_What is needed:_ Your task is to retype the lines from the opening of the material through the line that includes "from mathutils import Vector, Matrix". Do not copy the pictures.

_Material:_
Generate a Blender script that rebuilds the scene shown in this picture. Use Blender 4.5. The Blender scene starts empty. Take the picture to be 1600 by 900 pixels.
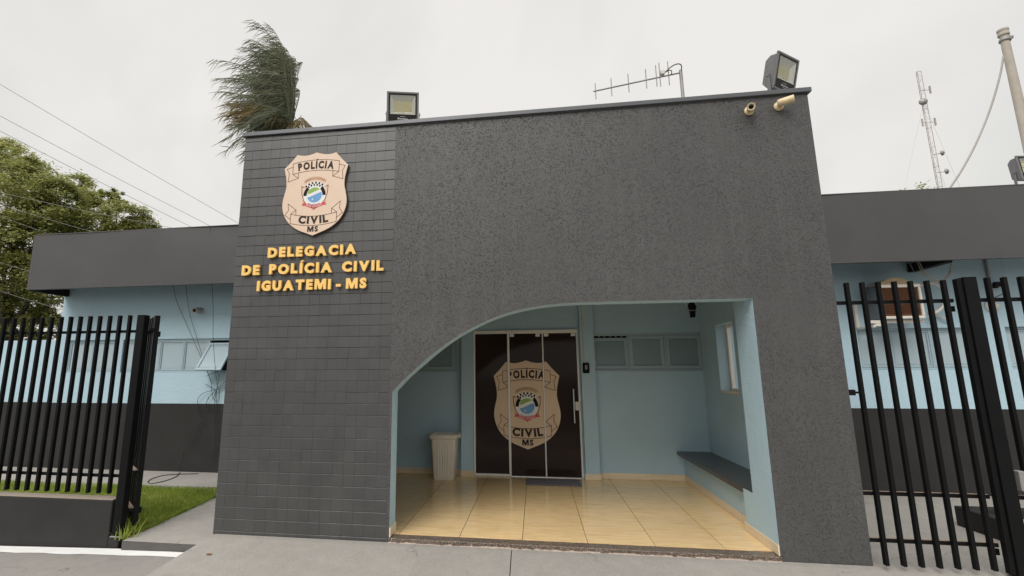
import bpy, math, random
import numpy as np
from mathutils import Vector, Matrix

rnd = random.Random(11)
scn = bpy.context.scene
COL = scn.collection
R = math.radians

# ------------------------------------------------------------------ camera
YAW, PITCH, ROLL = -0.1443, 0.174, -0.0028
FPX, PCX, PCY = 738.9, 727.67, 453.77
CAM = Vector((0.392, 0.0, 1.5428))
_f = Vector((math.sin(YAW)*math.cos(PITCH), math.cos(YAW)*math.cos(PITCH), math.sin(PITCH)))
_r0 = Vector((math.cos(YAW), -math.sin(YAW), 0)); _u0 = _r0.cross(_f)
_r = _r0*math.cos(ROLL) + _u0*math.sin(ROLL); _u = -_r0*math.sin(ROLL) + _u0*math.cos(ROLL)
cd = bpy.data.cameras.new('camera'); cam = bpy.data.objects.new('camera', cd); COL.objects.link(cam)
m4 = Matrix((( _r.x, _u.x, -_f.x, CAM.x), (_r.y, _u.y, -_f.y, CAM.y), (_r.z, _u.z, -_f.z, CAM.z), (0, 0, 0, 1)))
cam.matrix_world = m4
cd.sensor_fit = 'HORIZONTAL'; cd.sensor_width = 36; cd.lens = FPX/1600*36
cd.shift_x = (800-PCX)/1600; cd.shift_y = (PCY-450)/1600
cd.clip_start = 0.05; cd.clip_end = 2000
scn.camera = cam

# ------------------------------------------------------------------ world, sun, exposure
SUN_EL, SUN_AZ = R(45), R(202)     # azimuth measured from +Y towards +X: high, behind and left of the viewer
w = bpy.data.worlds.new('World'); scn.world = w; w.use_nodes = True
nt = w.node_tree; nt.nodes.clear()
wo = nt.nodes.new('ShaderNodeOutputWorld'); bg = nt.nodes.new('ShaderNodeBackground')
sky = nt.nodes.new('ShaderNodeTexSky'); sky.sky_type = 'NISHITA'; sky.sun_disc = False
sky.sun_elevation = SUN_EL; sky.sun_rotation = SUN_AZ
sky.air_density = 2.0; sky.dust_density = 4.0
tc = nt.nodes.new('ShaderNodeTexCoord')
nz = nt.nodes.new('ShaderNodeTexNoise'); nz.inputs['Scale'].default_value = 1.9; nz.inputs['Detail'].default_value = 4; nz.inputs['Roughness'].default_value = .5
nz.inputs['Distortion'].default_value = .3
cr = nt.nodes.new('ShaderNodeValToRGB')
cr.color_ramp.elements[0].position = .36; cr.color_ramp.elements[0].color = (.55, .55, .54, 1)
cr.color_ramp.elements[1].position = .62; cr.color_ramp.elements[1].color = (.70, .678, .65, 1)
sc_ = nt.nodes.new('ShaderNodeVectorMath'); sc_.operation = 'SCALE'; sc_.inputs[3].default_value = 10.0
mx = nt.nodes.new('ShaderNodeMix'); mx.data_type = 'RGBA'; mx.inputs[0].default_value = .93
nt.links.new(tc.outputs['Generated'], nz.inputs['Vector'])
nt.links.new(nz.outputs['Fac'], cr.inputs['Fac'])
nt.links.new(cr.outputs['Color'], sc_.inputs[0])
# overcast sky kept even low down; zenith boosted above the view to add light
sx_ = nt.nodes.new('ShaderNodeSeparateXYZ'); nt.links.new(tc.outputs['Generated'], sx_.inputs[0])
zr = nt.nodes.new('ShaderNodeMapRange'); zr.interpolation_type = 'SMOOTHSTEP'; zr.inputs[1].default_value = .66; zr.inputs[2].default_value = 1.0; zr.inputs[3].default_value = 10.0; zr.inputs[4].default_value = 27.0
nt.links.new(sx_.outputs[2], zr.inputs[0]); nt.links.new(zr.outputs[0], sc_.inputs[3])
nt.links.new(sky.outputs['Color'], mx.inputs[6]); nt.links.new(sc_.outputs[0], mx.inputs[7])
nt.links.new(mx.outputs[2], bg.inputs['Color']); bg.inputs['Strength'].default_value = .1
nt.links.new(bg.outputs[0], wo.inputs['Surface'])

sd = bpy.data.lights.new('sun', 'SUN'); sd.energy = 1.5; sd.angle = R(34); sd.color = (1, .97, .925)
so = bpy.data.objects.new('sun', sd); COL.objects.link(so)
sdir = Vector((math.sin(SUN_AZ)*math.cos(SUN_EL), math.cos(SUN_AZ)*math.cos(SUN_EL), math.sin(SUN_EL)))
so.rotation_euler = (-sdir).to_track_quat('-Z', 'Y').to_euler(); so.location = sdir*30
vs = scn.view_settings
scn.display_settings.display_device = 'sRGB'
vs.view_transform = 'Standard'; vs.look = 'None'; vs.gamma = 1; vs.exposure = 0.36; vs.use_curve_mapping = False
scn.cycles.max_bounces = 8; scn.cycles.diffuse_bounces = 5

# ------------------------------------------------------------------ geometry helpers
def ray(u, v): return _f + _r*((u-PCX)/FPX) - _u*((v-PCY)/FPX)
def at(u, v, Y): d = ray(u, v); return CAM + d*((Y-CAM.y)/d.y)
def proj(p):
    d = Vector(p)-CAM; c = d.dot(_f)
    return PCX+FPX*d.dot(_r)/c, PCY-FPX*d.dot(_u)/c

class MB:
    """collects shapes, then links them as ONE mesh object"""
    def __init__(s): s.v = []; s.f = []; s.m = []; s.sm = []; s.cm = 0
    def add(s, vs_, fs, smooth=False, m=None):
        o = len(s.v); s.v += [tuple(p) for p in vs_]
        for f in fs: s.f.append(tuple(i+o for i in f)); s.m.append(s.cm if m is None else m); s.sm.append(smooth)
    def quad(s, a, b, c, d, m=None): s.add((a, b, c, d), ((0, 1, 2, 3),), m=m)
    def box(s, x0, x1, y0, y1, z0, z1, m=None):
        s.add([(x, y, z) for x in (x0, x1) for y in (y0, y1) for z in (z0, z1)],
              [(0, 1, 3, 2), (4, 6, 7, 5), (0, 4, 5, 1), (2, 3, 7, 6), (0, 2, 6, 4), (1, 5, 7, 3)], m=m)
    def cbox(s, x0, x1, y0, y1, z0, z1, b=.004, m=None, mat=None):
        """box with chamfered edges"""
        c = ((x0+x1)/2, (y0+y1)/2, (z0+z1)/2); h = ((x1-x0)/2, (y1-y0)/2, (z1-z0)/2)
        b = min(b, min(h)*.8); vs_ = []; idx = {}
        for sx in (-1, 1):
            for sy in (-1, 1):
                for sz in (-1, 1):
                    sg = (sx, sy, sz)
                    for ax in range(3):
                        p = [c[i]+sg[i]*(h[i]-(0 if i == ax else b)) for i in range(3)]
                        idx[sg, ax] = len(vs_); vs_.append(p)
        fs = []
        for ax in range(3):
            a1, a2 = [i for i in range(3) if i != ax]
            for sg in (-1, 1):
                q = []
                for s1, s2 in ((-1, -1), (1, -1), (1, 1), (-1, 1)):
                    k = [0, 0, 0]; k[ax] = sg; k[a1] = s1; k[a2] = s2; q.append(idx[tuple(k), ax])
                flip = (sg > 0) != (ax != 1)
                fs.append(q[::-1] if flip else q)
        for ax in range(3):
            a1, a2 = [i for i in range(3) if i != ax]
            for s1 in (-1, 1):
                for s2 in (-1, 1):
                    q = []
                    for s0, a in ((-1, a1), (1, a1), (1, a2), (-1, a2)):
                        k = [0, 0, 0]; k[ax] = s0; k[a1] = s1; k[a2] = s2; q.append(idx[tuple(k), a])
                    flip = (s1*s2 > 0) != (ax != 1)
                    fs.append(q[::-1] if not flip else q)
        for sx in (-1, 1):
            for sy in (-1, 1):
                for sz in (-1, 1):
                    t = [idx[(sx, sy, sz), a] for a in range(3)]
                    fs.append(t if sx*sy*sz > 0 else t[::-1])
        if mat is not None: vs_ = [mat @ Vector(p) for p in vs_]
        s.add(vs_, fs, m=m)
    def tube(s, pts, r, n=8, caps=True, m=None, r2=None):
        pts = [Vector(p) for p in pts]; rings = []; prev = None
        for i, p in enumerate(pts):
            t = (pts[min(i+1, len(pts)-1)]-pts[max(i-1, 0)]).normalized()
            if prev is None:
                a = Vector((0, 0, 1)) if abs(t.z) < .9 else Vector((1, 0, 0)); x = t.cross(a).normalized()
            else:
                x = prev - t*prev.dot(t)
                x = x.normalized() if x.length > 1e-6 else t.orthogonal().normalized()
            prev = x; y = t.cross(x)
            rr = r if r2 is None else r+(r2-r)*i/(len(pts)-1)
            rings.append([p+(x*math.cos(2*math.pi*k/n)+y*math.sin(2*math.pi*k/n))*rr for k in range(n)])
        vs_ = [q for g in rings for q in g]; fs = []
        for i in range(len(pts)-1):
            for k in range(n):
                k2 = (k+1) % n; fs.append((i*n+k, i*n+k2, (i+1)*n+k2, (i+1)*n+k))
        s.add(vs_, fs, smooth=n > 5, m=m)
        if caps:
            s.add(rings[0], [tuple(range(n))[::-1]], m=m); s.add(rings[-1], [tuple(range(n))], m=m)
    def lathe(s, prof, c, axis=(0, 0, 1), n=20, m=None):
        ax = Vector(axis).normalized(); x = ax.orthogonal().normalized(); y = ax.cross(x); c = Vector(c)
        vs_ = []; fs = []
        for r_, h in prof:
            for k in range(n):
                a = 2*math.pi*k/n; vs_.append(c+ax*h+(x*math.cos(a)+y*math.sin(a))*r_)
        for i in range(len(prof)-1):
            for k in range(n):
                k2 = (k+1) % n; fs.append((i*n+k, i*n+k2, (i+1)*n+k2, (i+1)*n+k))
        s.add(vs_, fs, smooth=True, m=m)
    def prism(s, poly, a, b, plane='xz', m=None, mside=None):
        """extrude a polygon between depth a (front) and b; plane xz -> depth is y"""
        n = len(poly)
        P = (lambda p, d: (p[0], d, p[1])) if plane == 'xz' else ((lambda p, d: (p[0], p[1], d)) if plane == 'xy' else (lambda p, d: (d, p[0], p[1])))
        s.add([P(p, a) for p in poly], [tuple(range(n))], m=m)
        s.add([P(p, b) for p in poly], [tuple(range(n))[::-1]], m=m)
        for i in range(n):
            j = (i+1) % n
            s.add([P(poly[i], a), P(poly[j], a), P(poly[j], b), P(poly[i], b)], [(3, 2, 1, 0)], m=m if mside is None else mside)
    def build(s, name, mats, parent=None, loc=None, kind=None):
        me = bpy.data.meshes.new(name); me.from_pydata(s.v, [], s.f)
        if not isinstance(mats, (list, tuple)): mats = [mats]
        for q in mats: me.materials.append(q)
        me.polygons.foreach_set('material_index', s.m); me.polygons.foreach_set('use_smooth', s.sm)
        me.update()
        return link(name, me, parent, loc, kind)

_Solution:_
Generate a Blender script that rebuilds the scene shown in this picture. Use Blender 4.5. The Blender scene starts empty. Take the picture to be 1600 by 900 pixels.
import bpy, math, random
import numpy as np
from mathutils import Vector, Matrix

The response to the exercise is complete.